Exercise description
Starting at the first line of the listing below, repeat each line up to and including the one containing "0.0, .34, 2.0), M['orangewall'])". Leave out pictures.

───── Data provided

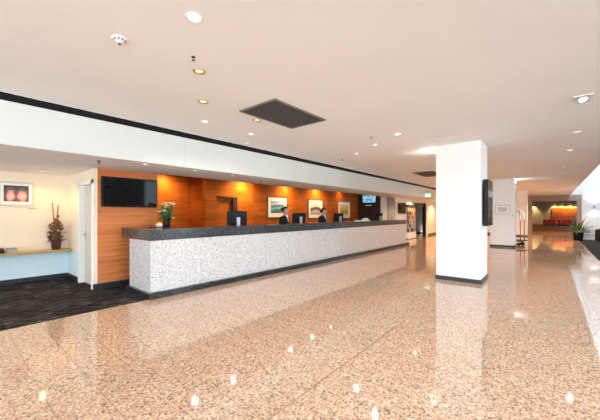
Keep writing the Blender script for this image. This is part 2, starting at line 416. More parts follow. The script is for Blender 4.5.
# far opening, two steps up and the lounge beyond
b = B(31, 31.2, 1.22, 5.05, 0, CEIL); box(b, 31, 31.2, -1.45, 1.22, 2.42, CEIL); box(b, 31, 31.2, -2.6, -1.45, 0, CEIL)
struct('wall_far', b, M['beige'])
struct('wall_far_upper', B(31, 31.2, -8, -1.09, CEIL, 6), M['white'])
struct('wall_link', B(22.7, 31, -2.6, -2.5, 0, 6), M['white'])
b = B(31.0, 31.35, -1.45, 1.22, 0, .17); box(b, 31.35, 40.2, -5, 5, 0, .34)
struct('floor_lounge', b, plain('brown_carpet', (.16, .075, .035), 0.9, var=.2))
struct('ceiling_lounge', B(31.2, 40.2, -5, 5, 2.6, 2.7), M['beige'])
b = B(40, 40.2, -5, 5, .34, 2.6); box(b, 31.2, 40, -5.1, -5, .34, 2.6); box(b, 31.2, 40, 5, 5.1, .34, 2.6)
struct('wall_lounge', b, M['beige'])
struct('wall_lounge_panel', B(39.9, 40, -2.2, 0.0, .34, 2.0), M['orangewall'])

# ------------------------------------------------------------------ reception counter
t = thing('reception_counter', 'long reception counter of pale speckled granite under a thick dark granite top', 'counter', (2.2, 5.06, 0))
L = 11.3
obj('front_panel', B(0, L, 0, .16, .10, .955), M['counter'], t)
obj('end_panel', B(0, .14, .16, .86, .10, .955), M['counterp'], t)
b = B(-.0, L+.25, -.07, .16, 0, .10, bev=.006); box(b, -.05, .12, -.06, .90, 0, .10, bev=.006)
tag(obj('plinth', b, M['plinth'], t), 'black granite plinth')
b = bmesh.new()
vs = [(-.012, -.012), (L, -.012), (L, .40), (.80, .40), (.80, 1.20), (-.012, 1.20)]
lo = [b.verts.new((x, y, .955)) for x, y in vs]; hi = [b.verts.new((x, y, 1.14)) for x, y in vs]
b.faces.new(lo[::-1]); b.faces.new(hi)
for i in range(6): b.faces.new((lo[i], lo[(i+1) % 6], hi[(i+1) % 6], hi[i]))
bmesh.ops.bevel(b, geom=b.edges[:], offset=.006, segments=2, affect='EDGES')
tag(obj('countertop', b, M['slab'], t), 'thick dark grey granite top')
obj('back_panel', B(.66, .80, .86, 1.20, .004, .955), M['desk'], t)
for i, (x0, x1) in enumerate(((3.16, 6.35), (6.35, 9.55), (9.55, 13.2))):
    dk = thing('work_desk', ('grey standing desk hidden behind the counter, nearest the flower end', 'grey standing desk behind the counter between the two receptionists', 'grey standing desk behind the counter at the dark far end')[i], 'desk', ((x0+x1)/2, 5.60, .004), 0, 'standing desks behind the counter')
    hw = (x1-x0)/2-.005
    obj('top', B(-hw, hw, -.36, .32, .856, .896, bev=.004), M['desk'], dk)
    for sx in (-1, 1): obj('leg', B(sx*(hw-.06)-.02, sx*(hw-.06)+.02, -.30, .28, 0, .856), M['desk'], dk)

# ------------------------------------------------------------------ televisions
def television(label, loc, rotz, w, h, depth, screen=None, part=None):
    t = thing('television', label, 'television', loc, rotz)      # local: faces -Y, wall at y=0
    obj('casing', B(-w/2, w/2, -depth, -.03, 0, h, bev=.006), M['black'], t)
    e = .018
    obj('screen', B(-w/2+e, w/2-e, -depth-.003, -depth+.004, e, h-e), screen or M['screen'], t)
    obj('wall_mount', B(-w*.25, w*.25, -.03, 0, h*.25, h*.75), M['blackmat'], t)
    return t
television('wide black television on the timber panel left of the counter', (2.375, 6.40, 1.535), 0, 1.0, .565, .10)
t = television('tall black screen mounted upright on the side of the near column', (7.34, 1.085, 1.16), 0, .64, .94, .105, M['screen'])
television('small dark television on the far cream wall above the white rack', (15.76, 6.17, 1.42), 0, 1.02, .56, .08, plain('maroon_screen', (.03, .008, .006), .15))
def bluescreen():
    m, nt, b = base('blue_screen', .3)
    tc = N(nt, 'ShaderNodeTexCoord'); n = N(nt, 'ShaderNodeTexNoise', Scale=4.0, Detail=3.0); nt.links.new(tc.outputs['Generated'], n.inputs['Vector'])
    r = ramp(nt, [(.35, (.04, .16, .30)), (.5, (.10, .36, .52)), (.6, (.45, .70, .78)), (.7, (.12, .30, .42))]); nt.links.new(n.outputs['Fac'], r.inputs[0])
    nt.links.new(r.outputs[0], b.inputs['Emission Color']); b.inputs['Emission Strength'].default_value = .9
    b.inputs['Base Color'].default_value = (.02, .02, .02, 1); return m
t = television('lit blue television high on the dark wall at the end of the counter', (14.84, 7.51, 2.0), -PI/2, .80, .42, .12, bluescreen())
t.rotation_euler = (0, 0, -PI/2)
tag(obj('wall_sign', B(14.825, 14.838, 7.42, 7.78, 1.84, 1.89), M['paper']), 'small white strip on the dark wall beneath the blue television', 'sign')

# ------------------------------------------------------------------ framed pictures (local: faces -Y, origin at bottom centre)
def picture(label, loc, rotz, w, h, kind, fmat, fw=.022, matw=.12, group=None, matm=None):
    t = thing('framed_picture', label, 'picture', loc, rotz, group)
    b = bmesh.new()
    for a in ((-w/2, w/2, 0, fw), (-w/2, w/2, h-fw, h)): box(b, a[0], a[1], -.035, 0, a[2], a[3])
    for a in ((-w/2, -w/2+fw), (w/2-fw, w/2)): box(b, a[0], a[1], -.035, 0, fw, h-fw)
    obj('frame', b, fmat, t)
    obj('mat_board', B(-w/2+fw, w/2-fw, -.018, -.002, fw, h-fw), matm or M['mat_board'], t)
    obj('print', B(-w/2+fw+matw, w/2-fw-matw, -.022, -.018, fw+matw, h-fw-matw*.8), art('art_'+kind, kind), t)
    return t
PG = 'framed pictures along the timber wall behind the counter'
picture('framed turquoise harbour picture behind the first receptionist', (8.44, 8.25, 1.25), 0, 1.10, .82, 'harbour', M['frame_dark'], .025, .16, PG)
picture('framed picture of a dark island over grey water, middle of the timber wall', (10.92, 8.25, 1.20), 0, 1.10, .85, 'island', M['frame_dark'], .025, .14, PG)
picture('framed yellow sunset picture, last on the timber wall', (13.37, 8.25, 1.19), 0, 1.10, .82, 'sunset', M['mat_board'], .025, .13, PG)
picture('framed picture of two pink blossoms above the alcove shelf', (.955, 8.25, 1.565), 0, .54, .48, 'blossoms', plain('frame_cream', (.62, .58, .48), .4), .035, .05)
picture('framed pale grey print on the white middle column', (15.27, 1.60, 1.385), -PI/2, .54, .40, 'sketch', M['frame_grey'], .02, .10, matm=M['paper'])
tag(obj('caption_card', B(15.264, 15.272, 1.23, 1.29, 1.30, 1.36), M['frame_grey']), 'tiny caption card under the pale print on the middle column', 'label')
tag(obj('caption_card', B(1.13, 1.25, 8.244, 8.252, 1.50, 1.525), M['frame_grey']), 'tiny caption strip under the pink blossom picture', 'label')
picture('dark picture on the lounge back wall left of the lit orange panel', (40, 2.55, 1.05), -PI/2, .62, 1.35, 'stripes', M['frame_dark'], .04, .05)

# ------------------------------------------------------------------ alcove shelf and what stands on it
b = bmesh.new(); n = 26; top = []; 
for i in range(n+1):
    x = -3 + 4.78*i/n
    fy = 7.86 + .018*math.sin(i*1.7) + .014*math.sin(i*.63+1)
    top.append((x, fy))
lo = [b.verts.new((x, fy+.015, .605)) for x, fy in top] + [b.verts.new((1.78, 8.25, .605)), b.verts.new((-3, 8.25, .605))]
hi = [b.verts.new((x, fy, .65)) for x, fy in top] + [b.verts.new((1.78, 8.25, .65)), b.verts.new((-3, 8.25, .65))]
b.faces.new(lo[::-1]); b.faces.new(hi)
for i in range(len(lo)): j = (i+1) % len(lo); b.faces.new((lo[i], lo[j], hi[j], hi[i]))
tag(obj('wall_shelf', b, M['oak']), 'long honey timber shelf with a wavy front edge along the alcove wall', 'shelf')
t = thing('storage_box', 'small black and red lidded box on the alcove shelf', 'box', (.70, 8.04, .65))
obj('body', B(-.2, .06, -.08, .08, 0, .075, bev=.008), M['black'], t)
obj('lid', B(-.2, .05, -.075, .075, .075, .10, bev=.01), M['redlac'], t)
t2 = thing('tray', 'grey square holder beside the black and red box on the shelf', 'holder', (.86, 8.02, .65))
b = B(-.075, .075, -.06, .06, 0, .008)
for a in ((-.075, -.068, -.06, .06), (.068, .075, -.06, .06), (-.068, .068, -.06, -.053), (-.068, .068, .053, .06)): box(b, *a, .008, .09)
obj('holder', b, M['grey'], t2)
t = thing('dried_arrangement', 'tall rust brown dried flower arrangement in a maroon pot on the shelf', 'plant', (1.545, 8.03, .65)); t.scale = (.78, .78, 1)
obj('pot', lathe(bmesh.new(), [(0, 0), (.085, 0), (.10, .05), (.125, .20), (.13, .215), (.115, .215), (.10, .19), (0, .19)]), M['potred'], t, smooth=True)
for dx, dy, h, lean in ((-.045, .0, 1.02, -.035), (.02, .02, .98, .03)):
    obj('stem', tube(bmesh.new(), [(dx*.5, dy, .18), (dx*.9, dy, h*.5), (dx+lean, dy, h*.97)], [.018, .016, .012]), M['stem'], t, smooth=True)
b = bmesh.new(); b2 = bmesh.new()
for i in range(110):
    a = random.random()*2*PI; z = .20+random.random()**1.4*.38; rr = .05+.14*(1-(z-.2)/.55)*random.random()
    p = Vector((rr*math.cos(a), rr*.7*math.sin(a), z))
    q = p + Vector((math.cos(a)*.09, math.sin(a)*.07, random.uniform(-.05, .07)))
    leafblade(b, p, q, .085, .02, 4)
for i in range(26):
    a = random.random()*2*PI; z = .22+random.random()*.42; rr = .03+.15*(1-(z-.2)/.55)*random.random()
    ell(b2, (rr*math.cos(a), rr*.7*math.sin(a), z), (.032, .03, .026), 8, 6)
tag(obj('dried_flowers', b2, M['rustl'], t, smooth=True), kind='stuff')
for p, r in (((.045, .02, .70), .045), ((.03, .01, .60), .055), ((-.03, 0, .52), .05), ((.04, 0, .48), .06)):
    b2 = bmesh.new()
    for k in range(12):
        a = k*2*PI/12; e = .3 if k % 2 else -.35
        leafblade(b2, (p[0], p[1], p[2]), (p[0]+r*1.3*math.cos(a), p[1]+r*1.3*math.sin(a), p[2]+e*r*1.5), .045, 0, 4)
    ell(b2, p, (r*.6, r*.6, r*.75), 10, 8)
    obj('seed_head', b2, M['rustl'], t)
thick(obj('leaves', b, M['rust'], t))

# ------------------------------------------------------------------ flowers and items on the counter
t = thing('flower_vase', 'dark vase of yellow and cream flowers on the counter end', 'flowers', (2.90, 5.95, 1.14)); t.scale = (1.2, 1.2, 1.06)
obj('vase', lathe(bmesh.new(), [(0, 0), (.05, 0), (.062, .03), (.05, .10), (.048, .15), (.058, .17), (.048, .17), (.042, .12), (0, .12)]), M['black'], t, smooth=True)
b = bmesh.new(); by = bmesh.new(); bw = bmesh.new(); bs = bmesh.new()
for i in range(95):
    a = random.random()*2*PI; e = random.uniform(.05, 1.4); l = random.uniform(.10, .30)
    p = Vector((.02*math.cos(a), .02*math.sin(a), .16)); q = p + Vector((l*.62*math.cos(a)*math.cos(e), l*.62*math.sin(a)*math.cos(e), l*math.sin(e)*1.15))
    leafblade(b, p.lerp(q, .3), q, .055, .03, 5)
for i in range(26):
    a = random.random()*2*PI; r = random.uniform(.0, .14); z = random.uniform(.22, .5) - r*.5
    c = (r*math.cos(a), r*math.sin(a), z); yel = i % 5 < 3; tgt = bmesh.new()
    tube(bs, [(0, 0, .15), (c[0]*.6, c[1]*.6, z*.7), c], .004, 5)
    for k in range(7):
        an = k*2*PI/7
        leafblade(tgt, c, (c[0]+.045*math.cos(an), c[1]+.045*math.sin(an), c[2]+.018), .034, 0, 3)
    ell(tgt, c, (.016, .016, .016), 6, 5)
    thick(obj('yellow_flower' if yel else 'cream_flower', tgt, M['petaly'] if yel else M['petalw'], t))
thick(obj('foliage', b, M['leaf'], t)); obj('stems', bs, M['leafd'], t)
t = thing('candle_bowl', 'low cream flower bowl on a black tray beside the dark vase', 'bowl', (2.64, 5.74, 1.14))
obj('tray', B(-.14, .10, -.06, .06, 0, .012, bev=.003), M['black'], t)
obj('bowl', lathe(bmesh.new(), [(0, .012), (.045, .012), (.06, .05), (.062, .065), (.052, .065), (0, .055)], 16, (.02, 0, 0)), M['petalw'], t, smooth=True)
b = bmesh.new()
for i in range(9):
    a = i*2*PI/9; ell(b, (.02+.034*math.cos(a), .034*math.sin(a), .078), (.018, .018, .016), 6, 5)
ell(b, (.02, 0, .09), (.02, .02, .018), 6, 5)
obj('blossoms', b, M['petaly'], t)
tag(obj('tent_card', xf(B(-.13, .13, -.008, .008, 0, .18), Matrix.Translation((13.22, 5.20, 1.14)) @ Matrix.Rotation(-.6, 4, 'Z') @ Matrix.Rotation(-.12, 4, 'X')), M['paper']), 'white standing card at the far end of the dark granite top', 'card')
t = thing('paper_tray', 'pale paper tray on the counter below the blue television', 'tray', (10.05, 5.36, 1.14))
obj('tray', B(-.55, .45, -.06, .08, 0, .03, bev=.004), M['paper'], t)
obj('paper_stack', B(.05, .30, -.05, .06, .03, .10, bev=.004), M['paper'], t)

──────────

Response to the task
Keep writing the Blender script for this image. This is part 2, starting at line 416. More parts follow. The script is for Blender 4.5.
# far opening, two steps up and the lounge beyond
b = B(31, 31.2, 1.22, 5.05, 0, CEIL); box(b, 31, 31.2, -1.45, 1.22, 2.42, CEIL); box(b, 31, 31.2, -2.6, -1.45, 0, CEIL)
struct('wall_far', b, M['beige'])
struct('wall_far_upper', B(31, 31.2, -8, -1.09, CEIL, 6), M['white'])
struct('wall_link', B(22.7, 31, -2.6, -2.5, 0, 6), M['white'])
b = B(31.0, 31.35, -1.45, 1.22, 0, .17); box(b, 31.35, 40.2, -5, 5, 0, .34)
struct('floor_lounge', b, plain('brown_carpet', (.16, .075, .035), 0.9, var=.2))
struct('ceiling_lounge', B(31.2, 40.2, -5, 5, 2.6, 2.7), M['beige'])
b = B(40, 40.2, -5, 5, .34, 2.6); box(b, 31.2, 40, -5.1, -5, .34, 2.6); box(b, 31.2, 40, 5, 5.1, .34, 2.6)
struct('wall_lounge', b, M['beige'])
struct('wall_lounge_panel', B(39.9, 40, -2.2, 0.0, .34, 2.0), M['orangewall'])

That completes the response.